Lucas Torres, CEO do Nave à Vela, explica que esta teoria passa pelo objetivo de ajudar na formação para o século XXI. Isso significa que a criança é preparada para ter as competências que serão exigidas no futuro. “Hoje temos uma trajetória menos linear, o que significa uma exigência maior. Os próprios empregos estão passando por transformações. Com isso, as crianças precisam aprender a ser pessoas mais flexíveis e fazer seus próprios caminhos”, opina.
O discurso de Lucas é convergente com o que explica Fábio Zsigmond, um dos co-fundadores do Mundo Maker. “Nós temos uma filosofia que dá aos alunos competências que ajudam para a vida. São competências individuais, ou seja, com ele mesmo; ele com a sociedade; e ele com o mundo e o sistema das coisas”. Lá, para o trabalho com os alunos, é utilizado aprendizagem criativa, um dos campos do construcionismo. E ela, explica Zsigmond, é fundamentada em quatro pilares: o trabalho baseado em projetos, a aprendizagem aos pares, o respeito às paixões e a atitude de brincar.
Protagonismo
Quando o aluno passa a ser incorporado na cultura maker, ele começa a ser o protagonista do aprender. E o professor deixa de ser o disciplinador, para ser uma espécie de mediador.

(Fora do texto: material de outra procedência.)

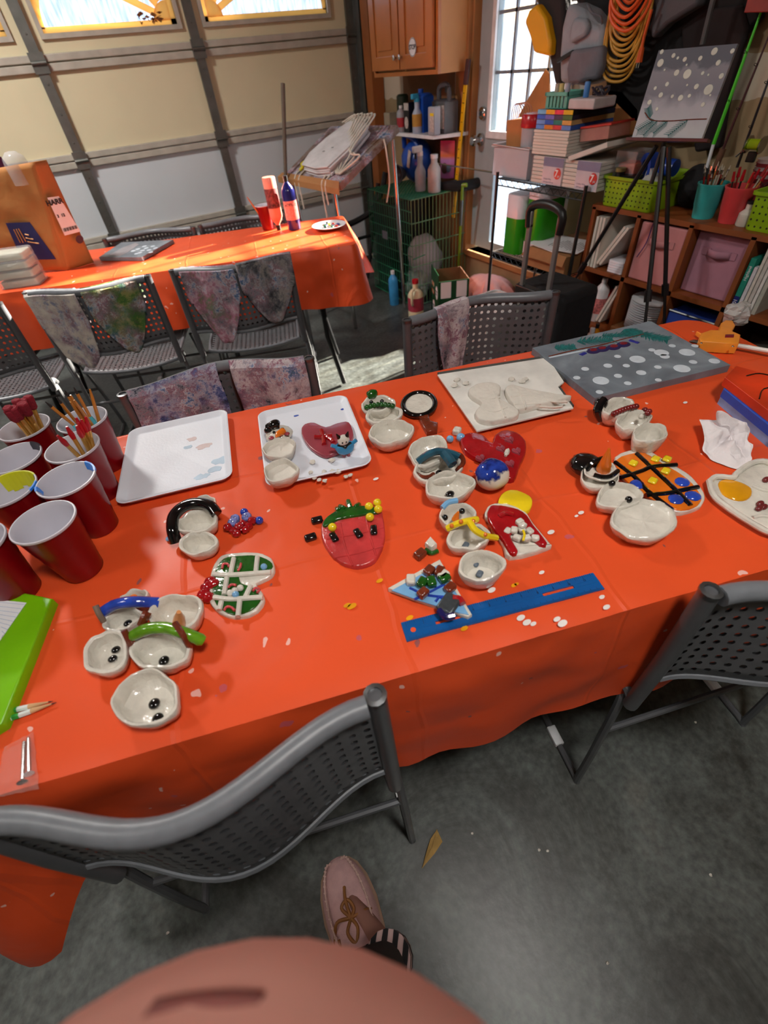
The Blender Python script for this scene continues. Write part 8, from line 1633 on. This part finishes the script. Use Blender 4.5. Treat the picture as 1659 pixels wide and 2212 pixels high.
r1 = nd('ShaderNodeValToRGB'); r1.color_ramp.interpolation = 'CONSTANT'; mr = nd('ShaderNodeMath', operation='DIVIDE'); mr.inputs[1].default_value = 1.7; L(sx.outputs[2], mr.inputs[0]); L(mr.outputs[0], r1.inputs[0])
e = r1.color_ramp.elements
for _ in range(3): e.new(.5)
for i, (p_, c_) in enumerate(((0, (150, 104, 90)), (.075, (60, 52, 50)), (.52, (196, 128, 112)), (.815, (206, 156, 130)), (.93, (206, 156, 130)))): e[i].position = p_; e[i].color = srgb(c_)
L(r1.outputs[0], b.inputs['Base Color']); b.inputs['Roughness'].default_value = .85; me.materials.append(m)
# sweater with darker patches, rounded belly seen out of focus at the bottom of the picture
m, nt, b, nd, L = nodes('pink_patched_knit'); tc = nd('ShaderNodeTexCoord'); mp = nd('ShaderNodeMapping'); mp.inputs['Rotation'].default_value = (0, 0, .2); L(tc.outputs['Object'], mp.inputs[0])
br = nd('ShaderNodeTexChecker', Scale=26.0); br.inputs['Color1'].default_value = srgb((206, 150, 136)); br.inputs['Color2'].default_value = srgb((150, 88, 80)); L(mp.outputs[0], br.inputs['Vector'])
n1 = nd('ShaderNodeTexNoise', Scale=6.0); L(tc.outputs['Object'], n1.inputs['Vector']); gt = nd('ShaderNodeMath', operation='GREATER_THAN'); gt.inputs[1].default_value = .5; L(n1.outputs['Fac'], gt.inputs[0])
mx = nd('ShaderNodeMixRGB'); mx.inputs[1].default_value = srgb((206, 150, 136)); L(gt.outputs[0], mx.inputs[0]); L(br.outputs[0], mx.inputs[2]); L(mx.outputs[0], b.inputs['Base Color']); b.inputs['Roughness'].default_value = .95
prof = [(.135, .84), (.155, .90), (.169, .98), (.172, 1.04), (.157, 1.09), (.139, 1.15), (.120, 1.22), (.098, 1.30), (.07, 1.37), (.058, 1.40)]
part('sweater', MB().lathe([(r, z) for r, z in prof], bc0 + fw * .02, 40, ay=(0, .95, 0), capb=False, capt=False), m, pers, solid=.004)
for k in range(9):
    a0 = -.3 + k * .62; part('knit_patch', MB().grid(lambda a, b_: bc0 + fw * .02 + Vector(((.1565 - .30 * (b_ * .03)) * math.cos(a0 + a * .26), .95 * (.1565 - .30 * (b_ * .03)) * math.sin(a0 + a * .26), 1.10 + b_ * .018)), 6, 3), mat('dusky_patch', (140, 84, 78), .95), pers, solid=.002)
hd = pv(0, -.03, 1.56); M_hair = mat('brown_hair', (70, 46, 32), .7, 0, .2, 60, .4, 90)
part('hair', MB().ball(hd + Vector((0, -.018, .022)), (.088, .098, .098), 24, 14, None, .06, 2).ball(hd + Vector((0, -.065, -.06)), (.075, .05, .10), 16, 10), M_hair, pers)
part('nose', MB().ball(hd + Vector((0, .096, -.012)), (.012, .018, .020), 12, 8), mat('face_skin', (206, 156, 130), .6), pers)
for s_ in (-1, 1):
    part('eye', MB().ball(hd + Vector((.030 * s_, .078, .012)), (.012, .010, .008), 12, 8), M_white, pers); part('pupil', MB().ball(hd + Vector((.030 * s_, .087, .010)), .0045, 8, 6), M_ink, pers)
    part('ear', MB().ball(hd + Vector((.078 * s_, 0, -.005)), (.010, .018, .028), 10, 8), mat('face_skin', (0, 0, 0)), pers)
part('mouth', MB().tube([hd + Vector((-.022, .085, -.050)), hd + Vector((0, .092, -.052)), hd + Vector((.022, .085, -.050))], .0045, 8), mat('lips', (170, 90, 84), .5), pers)
for s_, nm in ((1, 'r'), (-1, 'l')):           # fingers curled round the phone edges
    w_ = pers.location + V[J['palm' + nm]]
    for k in range(4):
        b0 = w_ + Vector((-.020 + .013 * k, .008, .012)); ln = (.030, .034, .032, .026)[k]
        part('finger', MB().tube(smoothpath([b0, b0 + Vector((-.010 * s_, .010, ln * .6)), b0 + Vector((-.022 * s_, -.002, ln)), b0 + Vector((-.028 * s_, -.012, ln * .8))], 4), [.0085] * 6 + [.0075] * 6 + [.006], 8), mat('face_skin', (0, 0, 0)), pers)
    part('thumb', MB().tube(smoothpath([w_ + Vector((-.018 * s_, -.008, 0)), w_ + Vector((-.034 * s_, -.014, .014)), w_ + Vector((-.04 * s_, -.016, .034))], 4), [.010] * 4 + [.009] * 4 + [.007], 8), mat('face_skin', (0, 0, 0)), pers)
# moccasin
tz_, hl_ = G(722, 1852, .03), G(768, 2005, .03); sd = Vector((tz_.x - hl_.x, tz_.y - hl_.y, 0)); sd.normalize(); sw = Vector((-sd.y, sd.x, 0)); toe = Vector((tz_.x, tz_.y, 0))
M_moc = mat('pale_pink_suede', (206, 164, 162), .95, 0, .08, 60, .15, 300); M_lace = mat('brown_leather_lace', (150, 96, 46), .7)
sects = [(0.0, .014, .016, .02), (.008, .028, .026, .02), (.025, .042, .036, .02), (.055, .053, .046, .02), (.10, .058, .054, .02), (.15, .054, .062, .02), (.19, .046, .072, .018), (.23, .043, .080, .018), (.27, .042, .082, .018), (.30, .032, .080, .02), (.312, .012, .074, .03)]
mb = MB(); vs = []; K = 20
for d, w_, h_, lo in sects:
    for k in range(K):
        a = 2 * PI * k / K; x = math.cos(a) * w_; z = (max(0, math.sin(a)) ** .75) * h_ if math.sin(a) > 0 else 0.002
        vs.append(toe - sd * d + sw * x * (1.04 if math.sin(a) <= 0 else 1) + ZZ * (z + .003))
mb.add(vs, [(i * K + k, i * K + (k + 1) % K, (i + 1) * K + (k + 1) % K, (i + 1) * K + k) for i in range(len(sects) - 1) for k in range(K)] + [tuple(range(K)), tuple((len(sects) - 1) * K + k for k in range(K))[::-1]])
sh = part('moccasin', mb, M_moc, pers, sub=1)
part('sole', MB().prism([((toe - sd * d + sw * w_ * s_ * 1.08).x, (toe - sd * d + sw * w_ * s_ * 1.08).y) for s_, rng in ((1, sects), (-1, sects[::-1])) for d, w_, h_, lo in rng], .001, .008), mat('tan_sole', (150, 120, 100), .8), sh)
st = MB(); ring = [(toe - sd * d + sw * w_ * .74 + ZZ * (h_ * .80 + .006)) for d, w_, h_, lo in sects[5:0:-1]] + [toe - sd * .012 + ZZ * .025] + [(toe - sd * d - sw * w_ * .74 + ZZ * (h_ * .80 + .006)) for d, w_, h_, lo in sects[1:6]]
st.tube(smoothpath(ring, 6), .0022, 6); rr_ = smoothpath(ring, 6)
for i in range(0, len(rr_) - 1, 2): st.box(rr_[i], (.006, .003, .005), math.atan2((rr_[i + 1] - rr_[i]).y, (rr_[i + 1] - rr_[i]).x) + 1.2)
part('toe_stitching', st, mat('pink_stitch', (206, 170, 160), .8), sh)
kn_ = toe - sd * .118 + ZZ * .060
for pts in ([kn_, kn_ + sd * .03 + ZZ * .006, kn_ + sd * .055 - sw * .004 - ZZ * .010], [kn_, kn_ + sw * .03 + sd * .004 + ZZ * .004, kn_ + sw * .048 - sd * .020 - ZZ * .030], [kn_, kn_ - sw * .030 - ZZ * .002, kn_ - sw * .043 - sd * .002 - ZZ * .022], [kn_, kn_ + sd * .022 + sw * .012 + ZZ * .006, kn_ + sd * .030 - sw * .004 + ZZ * .004, kn_ + sd * .012 - sw * .012 + ZZ * .004, kn_], [kn_, kn_ - sd * .02 + sw * .014 + ZZ * .006, kn_ - sd * .04 + sw * .004 + ZZ * .004, kn_ - sd * .02 - sw * .008 + ZZ * .006, kn_], [kn_ - sd * .02 + sw * .036 - ZZ * .008, kn_ - sd * .055 + sw * .038 - ZZ * .008], [kn_ - sd * .012 - sw * .02, kn_ - sd * .03 - sw * .036 - ZZ * .01]):
    part('lace', MB().tube(smoothpath(pts, 5), .0034, 6), M_lace, sh)
m, nt, b, nd, L = nodes('striped_sock'); tc = nd('ShaderNodeTexCoord'); wv_ = nd('ShaderNodeTexWave', Scale=22.0, Distortion=1.5); mp = nd('ShaderNodeMapping'); mp.inputs['Rotation'].default_value = (0, .9, .5); L(tc.outputs['Object'], mp.inputs[0]); L(mp.outputs[0], wv_.inputs['Vector'])
r1 = ramp(nd, [(0.0, (24, 22, 24)), (0.48, (30, 28, 30)), (0.52, (176, 150, 146)), (1.0, (190, 160, 156))]); L(wv_.outputs['Fac'], r1.inputs[0]); L(r1.outputs[0], b.inputs['Base Color']); b.inputs['Roughness'].default_value = .9
part('sock', MB().tube(smoothpath([toe - sd * .185 - sw * .004 + ZZ * .052, toe - sd * .225 - sw * .01 + ZZ * .075, pers.location + V[J['ankler']] + ZZ * .03, pers.location + V[J['ankler']] + ZZ * .12], 5), [.036, .038, .040, .040] * 4, 16), m, pers)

De acordo com Fábio, a responsabilidade nesse universo passa a ser do aluno. “Nesse espaço a criança sabe que a disciplina que ele tem influencia diretamente no que ele está criando. Como acontece na vida. O aluno aprende que se ele tem segurança e respeito com ele mesmo, com o outro e com as coisas, ele pode fazer qualquer coisa, pois vai navegar pelo espaço de maneira harmônica. Ele mesmo faz uma auto-avaliação se o procedimento é possível e seguro”.
E, durante esse processo, errar e acertar faz parte, já que dessa forma o aluno passa a entender todo o processo – e o esforço – para conseguir chegar ao produto final. “A observação, a paciência, a perseverança e a troca de experiências com seus parceiros são requisitadas, constituindo-se uma aprendizagem para a própria vida”, destaca Joseli Lordelo, supervisora pedagógica da escola Girassol, em Salvador.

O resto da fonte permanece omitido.